## START

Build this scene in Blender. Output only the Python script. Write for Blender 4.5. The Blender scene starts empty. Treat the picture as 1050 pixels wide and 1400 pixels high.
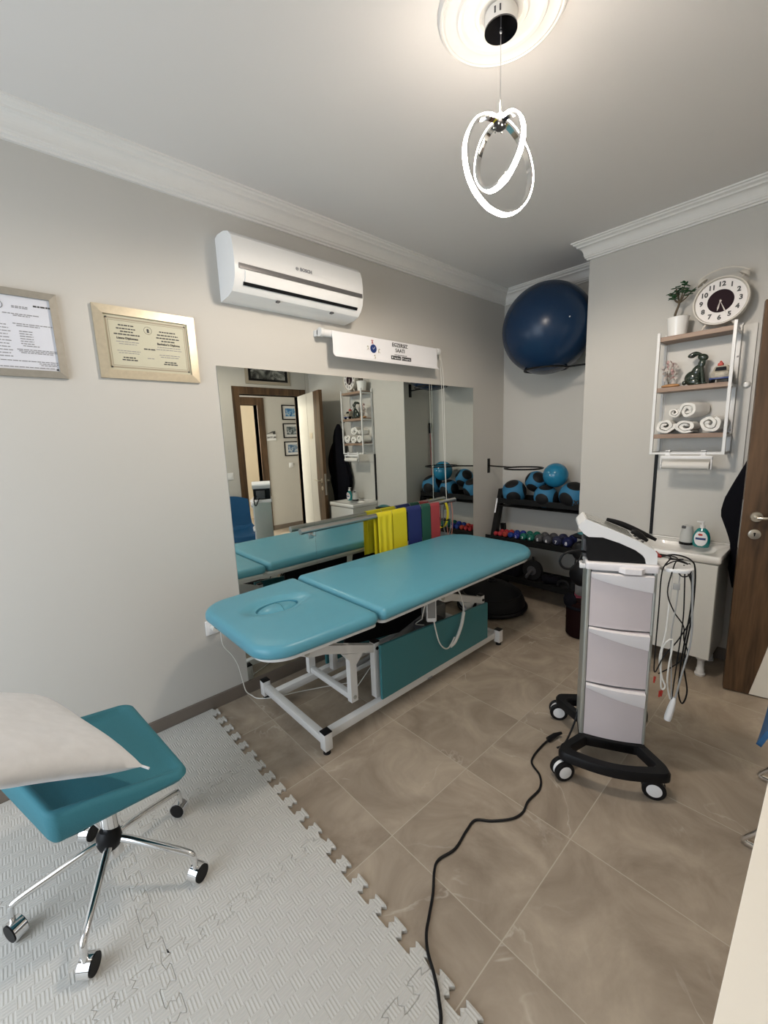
import bpy, bmesh, math, random
from mathutils import Vector, Matrix
from math import sin, cos, pi, radians, sqrt
random.seed(7)
S = bpy.context.scene
COL = S.collection

# ---------------------------------------------------------------- camera, world, lights, exposure
cam = bpy.data.objects.new('camera', bpy.data.cameras.new('camera'))
COL.objects.link(cam)
R0 = Vector((0.67451822, 0.73729391, -0.03772088))
R1 = Vector((0.10198379, -0.14366154, -0.984358))
R2 = Vector((-0.7311802, 0.66012049, -0.17209435))
M = Matrix((R0, -R1, -R2)).transposed().to_4x4()
M.translation = Vector((2.2, 0.0, 1.4234))
cam.matrix_world = M
cam.data.sensor_fit = 'HORIZONTAL'
cam.data.sensor_width = 36.0
cam.data.lens = 36.0 * 570.84 / 1050.0
cam.data.clip_start = 0.02
S.camera = cam

w = bpy.data.worlds.new('world'); S.world = w; w.use_nodes = True
w.node_tree.nodes['Background'].inputs[0].default_value = (0.72, 0.86, 1.0, 1)
w.node_tree.nodes['Background'].inputs[1].default_value = 1.0
S.view_settings.view_transform = 'Standard'
S.view_settings.look = 'None'
S.view_settings.gamma = 1.0
S.view_settings.exposure = 0.84
try: S.view_settings.use_curve_mapping = False
except Exception: pass

def area(name, loc, target, sx, sy, power, color):
    l = bpy.data.lights.new(name, 'AREA'); l.shape = 'RECTANGLE'; l.size = sx; l.size_y = sy
    l.energy = power; l.color = color
    o = bpy.data.objects.new(name, l); COL.objects.link(o)
    o.location = loc
    o.rotation_euler = (Vector(target) - Vector(loc)).to_track_quat('-Z', 'Y').to_euler()
    return o
# daylight through the balcony window behind the camera; added fill lights for corridor and far room
area('window_daylight', (1.0, -1.55, 1.35), (1.0, 1.0, 0.9), 1.7, 2.1, 18, (0.88, 0.93, 1.0))
area('corridor_fill', (3.4, 0.75, 1.7), (3.3, 3.0, 1.2), 1.0, 1.4, 42, (1.0, 0.97, 0.92))  # unseen panel added to brighten the corridor and door leaf
area('far_room_fill', (5.2, 2.0, 1.8), (4.6, 3.2, 1.3), 1.0, 1.2, 40, (1.0, 0.93, 0.82))  # unseen warm panel added to brighten the room across the corridor

# ---------------------------------------------------------------- materials
MATS = {}
def mat(name, col, rough=0.5, metal=0.0, noise=0.0, scale=20.0, bump=0.0, coat=0.0, sheen=0.0, emit=None, trans=0.0, spec=None, distort=0.0):
    if name in MATS: return MATS[name]
    m = bpy.data.materials.new(name); m.use_nodes = True
    nt = m.node_tree; b = nt.nodes['Principled BSDF']
    b.inputs['Base Color'].default_value = (*col, 1)
    b.inputs['Roughness'].default_value = rough
    b.inputs['Metallic'].default_value = metal
    if coat: b.inputs['Coat Weight'].default_value = coat; b.inputs['Coat Roughness'].default_value = 0.15
    if sheen: b.inputs['Sheen Weight'].default_value = sheen
    if trans: b.inputs['Transmission Weight'].default_value = trans
    if spec is not None: b.inputs['Specular IOR Level'].default_value = spec
    if emit:
        b.inputs['Emission Color'].default_value = (*emit[0], 1); b.inputs['Emission Strength'].default_value = emit[1]
    tc = nt.nodes.new('ShaderNodeTexCoord')
    n = nt.nodes.new('ShaderNodeTexNoise'); n.inputs['Scale'].default_value = scale; n.inputs['Detail'].default_value = 4
    nt.links.new(tc.outputs['Object'], n.inputs['Vector'])
    if noise or True:
        mx = nt.nodes.new('ShaderNodeMix'); mx.data_type = 'RGBA'
        k = noise if noise else 0.02
        mx.inputs[6].default_value = (*[min(1, c*(1-k)) for c in col], 1)
        mx.inputs[7].default_value = (*[min(1, c*(1+k)) for c in col], 1)
        nt.links.new(n.outputs['Fac'], mx.inputs[0]); nt.links.new(mx.outputs[2], b.inputs['Base Color'])
    if bump:
        bp = nt.nodes.new('ShaderNodeBump'); bp.inputs['Strength'].default_value = bump; bp.inputs['Distance'].default_value = 0.002
        nt.links.new(n.outputs['Fac'], bp.inputs['Height']); nt.links.new(bp.outputs[0], b.inputs['Normal'])
    MATS[name] = m
    return m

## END

Restate exactly, please, only the lines between the start of the data and the line containing "COL = S.collection", both ends included, skipping the pictures.

Build this scene in Blender. Output only the Python script. Write for Blender 4.5. The Blender scene starts empty. Treat the picture as 1050 pixels wide and 1400 pixels high.
import bpy, bmesh, math, random
from mathutils import Vector, Matrix
from math import sin, cos, pi, radians, sqrt
random.seed(7)
S = bpy.context.scene
COL = S.collection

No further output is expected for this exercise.